Equinix CEO Steve Smith has resigned suddenly after “exercising poor judgment with respect to an employee matter,” the company said today. The Equinix board said it accepted Smith’s resignation “in the best interests of the company,” and appointed Executive Chairman Peter Van Camp as interim CEO, effective immediately.
Equinix provided no details on the circumstances that prompted Smith to offer his resignation, and said it would commence a formal process to appoint a new CEO.
Smith became CEO in 2007, coming to Equinix from HP, where he had served as president of HP’s professional services business. He led the company through a massive global expansion in which the company added data centers through new construction as well as a series of acquisitions, including deals for Switch & Data, Telecity Group and a portfolio of data centers from Verizon.

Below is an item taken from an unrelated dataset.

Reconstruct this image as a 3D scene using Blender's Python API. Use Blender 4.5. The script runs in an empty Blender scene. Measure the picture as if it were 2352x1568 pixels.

Equinix shares stood around $81 when Smith was hired, and closed today at $439.17. In after-hours trading following the announcement of Smith’s resignation, shares of Equinix were about 2.7 percent lower.
Van Camp has been with Equinix in key roles for more than 17 years, serving as CEO for seven years (2000 to 2007). Since 2007, he has served as executive chairman of the Equinix Board of Directors.
In 2002, Van Camp oversaw a complex transaction that integrated Equinix with Pihana Pacific and i-STT, stabilizing the young company during the dot-com meltdown and creating the nucleus of the modern “Platform Equinix.”